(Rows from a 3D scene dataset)

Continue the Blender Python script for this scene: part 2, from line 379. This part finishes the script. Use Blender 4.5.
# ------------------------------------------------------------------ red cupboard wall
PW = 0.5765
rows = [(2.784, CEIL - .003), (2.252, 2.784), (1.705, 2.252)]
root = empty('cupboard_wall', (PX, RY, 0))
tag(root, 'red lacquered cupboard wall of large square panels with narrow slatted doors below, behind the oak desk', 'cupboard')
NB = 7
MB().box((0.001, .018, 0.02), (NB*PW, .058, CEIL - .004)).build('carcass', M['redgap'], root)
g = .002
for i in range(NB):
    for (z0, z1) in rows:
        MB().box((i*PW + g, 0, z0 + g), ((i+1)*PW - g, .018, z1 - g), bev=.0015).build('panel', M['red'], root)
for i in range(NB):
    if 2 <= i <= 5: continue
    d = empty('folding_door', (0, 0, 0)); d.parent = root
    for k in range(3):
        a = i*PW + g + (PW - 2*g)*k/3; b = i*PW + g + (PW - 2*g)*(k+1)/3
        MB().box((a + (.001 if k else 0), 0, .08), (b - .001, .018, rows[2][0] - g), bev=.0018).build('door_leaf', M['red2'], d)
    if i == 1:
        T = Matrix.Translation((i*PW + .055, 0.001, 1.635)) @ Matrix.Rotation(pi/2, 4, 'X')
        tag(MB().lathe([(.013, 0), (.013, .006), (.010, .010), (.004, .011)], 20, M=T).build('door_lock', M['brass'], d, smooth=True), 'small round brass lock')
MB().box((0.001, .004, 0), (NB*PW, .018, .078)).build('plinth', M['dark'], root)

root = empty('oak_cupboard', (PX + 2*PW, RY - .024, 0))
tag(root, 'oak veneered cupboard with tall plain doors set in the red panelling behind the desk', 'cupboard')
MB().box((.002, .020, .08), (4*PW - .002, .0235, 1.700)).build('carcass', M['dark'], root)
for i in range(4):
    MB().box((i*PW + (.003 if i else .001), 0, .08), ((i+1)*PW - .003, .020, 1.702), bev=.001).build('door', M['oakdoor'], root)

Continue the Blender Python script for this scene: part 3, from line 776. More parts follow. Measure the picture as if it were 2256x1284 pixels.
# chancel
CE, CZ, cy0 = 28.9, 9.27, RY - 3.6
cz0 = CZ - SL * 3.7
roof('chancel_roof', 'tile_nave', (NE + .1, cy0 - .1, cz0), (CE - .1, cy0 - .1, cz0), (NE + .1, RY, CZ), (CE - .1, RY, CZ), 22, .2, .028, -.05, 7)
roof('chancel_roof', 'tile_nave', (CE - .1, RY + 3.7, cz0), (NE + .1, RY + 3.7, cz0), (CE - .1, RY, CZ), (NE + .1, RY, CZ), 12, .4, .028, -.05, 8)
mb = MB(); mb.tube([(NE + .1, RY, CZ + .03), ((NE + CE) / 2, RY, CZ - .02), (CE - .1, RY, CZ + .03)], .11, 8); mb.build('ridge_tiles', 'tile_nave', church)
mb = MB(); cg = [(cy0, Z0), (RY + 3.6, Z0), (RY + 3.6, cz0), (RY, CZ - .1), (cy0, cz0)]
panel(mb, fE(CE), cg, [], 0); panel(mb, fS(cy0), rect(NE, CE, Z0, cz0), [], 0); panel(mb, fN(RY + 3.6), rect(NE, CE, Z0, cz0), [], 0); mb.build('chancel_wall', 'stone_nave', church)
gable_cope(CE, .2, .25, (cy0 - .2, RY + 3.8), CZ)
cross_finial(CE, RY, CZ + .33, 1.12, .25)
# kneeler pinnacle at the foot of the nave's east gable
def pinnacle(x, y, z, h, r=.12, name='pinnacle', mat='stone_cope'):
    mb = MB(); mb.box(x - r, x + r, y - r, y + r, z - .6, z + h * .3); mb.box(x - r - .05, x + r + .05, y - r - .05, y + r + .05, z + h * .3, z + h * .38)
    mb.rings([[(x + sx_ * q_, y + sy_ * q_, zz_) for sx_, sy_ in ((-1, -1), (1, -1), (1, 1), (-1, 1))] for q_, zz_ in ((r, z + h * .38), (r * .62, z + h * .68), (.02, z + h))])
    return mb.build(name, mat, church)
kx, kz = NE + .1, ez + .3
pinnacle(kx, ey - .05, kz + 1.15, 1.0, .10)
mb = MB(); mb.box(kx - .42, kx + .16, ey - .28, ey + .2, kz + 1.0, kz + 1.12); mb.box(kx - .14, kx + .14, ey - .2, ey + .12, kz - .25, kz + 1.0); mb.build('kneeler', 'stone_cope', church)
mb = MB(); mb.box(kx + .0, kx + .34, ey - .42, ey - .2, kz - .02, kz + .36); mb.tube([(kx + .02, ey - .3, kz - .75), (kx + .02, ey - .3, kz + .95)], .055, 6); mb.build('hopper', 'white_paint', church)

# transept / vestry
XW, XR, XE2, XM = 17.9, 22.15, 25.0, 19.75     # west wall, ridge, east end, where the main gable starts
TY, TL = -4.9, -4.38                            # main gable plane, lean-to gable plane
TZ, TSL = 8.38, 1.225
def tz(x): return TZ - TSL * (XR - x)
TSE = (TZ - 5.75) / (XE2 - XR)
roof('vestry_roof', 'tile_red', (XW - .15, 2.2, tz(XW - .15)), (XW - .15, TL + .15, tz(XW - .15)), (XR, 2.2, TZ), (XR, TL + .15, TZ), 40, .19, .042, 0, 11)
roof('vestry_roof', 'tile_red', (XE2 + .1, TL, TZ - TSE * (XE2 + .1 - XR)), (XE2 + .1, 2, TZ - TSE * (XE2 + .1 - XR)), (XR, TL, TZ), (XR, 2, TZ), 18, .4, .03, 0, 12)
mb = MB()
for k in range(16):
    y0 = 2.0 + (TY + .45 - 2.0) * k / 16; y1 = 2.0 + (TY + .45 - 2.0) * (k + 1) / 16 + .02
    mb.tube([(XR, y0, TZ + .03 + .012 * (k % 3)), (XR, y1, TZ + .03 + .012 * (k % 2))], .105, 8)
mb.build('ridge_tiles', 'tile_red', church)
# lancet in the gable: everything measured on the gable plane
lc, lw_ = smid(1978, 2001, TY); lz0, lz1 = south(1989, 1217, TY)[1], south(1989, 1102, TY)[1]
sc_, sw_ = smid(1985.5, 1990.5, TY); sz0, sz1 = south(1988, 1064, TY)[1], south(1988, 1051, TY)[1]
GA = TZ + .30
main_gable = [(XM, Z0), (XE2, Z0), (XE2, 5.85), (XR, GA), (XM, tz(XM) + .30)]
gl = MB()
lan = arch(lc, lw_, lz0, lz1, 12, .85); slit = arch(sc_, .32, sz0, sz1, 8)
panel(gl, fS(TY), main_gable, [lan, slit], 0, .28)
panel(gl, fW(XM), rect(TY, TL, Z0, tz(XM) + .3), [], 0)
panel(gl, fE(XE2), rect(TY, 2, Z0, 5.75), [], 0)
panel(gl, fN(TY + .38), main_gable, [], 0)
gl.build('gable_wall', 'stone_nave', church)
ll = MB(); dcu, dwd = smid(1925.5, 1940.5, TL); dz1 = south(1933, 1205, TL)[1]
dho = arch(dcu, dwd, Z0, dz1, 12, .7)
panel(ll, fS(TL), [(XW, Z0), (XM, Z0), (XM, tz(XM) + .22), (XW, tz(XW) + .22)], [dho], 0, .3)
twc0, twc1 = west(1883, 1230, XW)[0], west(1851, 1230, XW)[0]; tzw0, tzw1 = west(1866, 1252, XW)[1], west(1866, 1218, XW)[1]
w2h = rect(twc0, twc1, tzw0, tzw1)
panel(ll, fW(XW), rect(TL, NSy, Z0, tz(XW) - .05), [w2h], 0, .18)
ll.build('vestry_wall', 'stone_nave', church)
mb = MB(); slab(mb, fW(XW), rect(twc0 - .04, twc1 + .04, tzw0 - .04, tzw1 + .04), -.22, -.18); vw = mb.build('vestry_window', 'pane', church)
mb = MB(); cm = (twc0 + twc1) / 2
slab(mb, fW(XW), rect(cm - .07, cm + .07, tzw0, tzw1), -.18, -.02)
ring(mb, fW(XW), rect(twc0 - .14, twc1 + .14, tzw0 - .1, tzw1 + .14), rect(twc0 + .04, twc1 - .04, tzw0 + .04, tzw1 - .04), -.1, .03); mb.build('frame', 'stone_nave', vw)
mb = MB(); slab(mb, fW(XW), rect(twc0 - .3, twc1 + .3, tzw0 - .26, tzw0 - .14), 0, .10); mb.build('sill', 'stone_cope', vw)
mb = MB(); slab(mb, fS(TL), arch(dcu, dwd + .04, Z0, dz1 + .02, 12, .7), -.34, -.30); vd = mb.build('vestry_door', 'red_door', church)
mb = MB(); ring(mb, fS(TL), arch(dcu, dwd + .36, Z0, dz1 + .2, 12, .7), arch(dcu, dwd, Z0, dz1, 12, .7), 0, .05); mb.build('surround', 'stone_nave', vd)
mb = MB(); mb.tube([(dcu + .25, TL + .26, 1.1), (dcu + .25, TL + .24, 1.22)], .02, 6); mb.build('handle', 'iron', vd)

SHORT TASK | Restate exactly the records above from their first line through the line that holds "(NB*PW, .018, .078)).build('plinth', M['dark'], root)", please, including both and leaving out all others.

PROBLEM SOLUTION |
Continue the Blender Python script for this scene: part 2, from line 379. This part finishes the script. Use Blender 4.5.
# ------------------------------------------------------------------ red cupboard wall
PW = 0.5765
rows = [(2.784, CEIL - .003), (2.252, 2.784), (1.705, 2.252)]
root = empty('cupboard_wall', (PX, RY, 0))
tag(root, 'red lacquered cupboard wall of large square panels with narrow slatted doors below, behind the oak desk', 'cupboard')
NB = 7
MB().box((0.001, .018, 0.02), (NB*PW, .058, CEIL - .004)).build('carcass', M['redgap'], root)
g = .002
for i in range(NB):
    for (z0, z1) in rows:
        MB().box((i*PW + g, 0, z0 + g), ((i+1)*PW - g, .018, z1 - g), bev=.0015).build('panel', M['red'], root)
for i in range(NB):
    if 2 <= i <= 5: continue
    d = empty('folding_door', (0, 0, 0)); d.parent = root
    for k in range(3):
        a = i*PW + g + (PW - 2*g)*k/3; b = i*PW + g + (PW - 2*g)*(k+1)/3
        MB().box((a + (.001 if k else 0), 0, .08), (b - .001, .018, rows[2][0] - g), bev=.0018).build('door_leaf', M['red2'], d)
    if i == 1:
        T = Matrix.Translation((i*PW + .055, 0.001, 1.635)) @ Matrix.Rotation(pi/2, 4, 'X')
        tag(MB().lathe([(.013, 0), (.013, .006), (.010, .010), (.004, .011)], 20, M=T).build('door_lock', M['brass'], d, smooth=True), 'small round brass lock')
MB().box((0.001, .004, 0), (NB*PW, .018, .078)).build('plinth', M['dark'], root)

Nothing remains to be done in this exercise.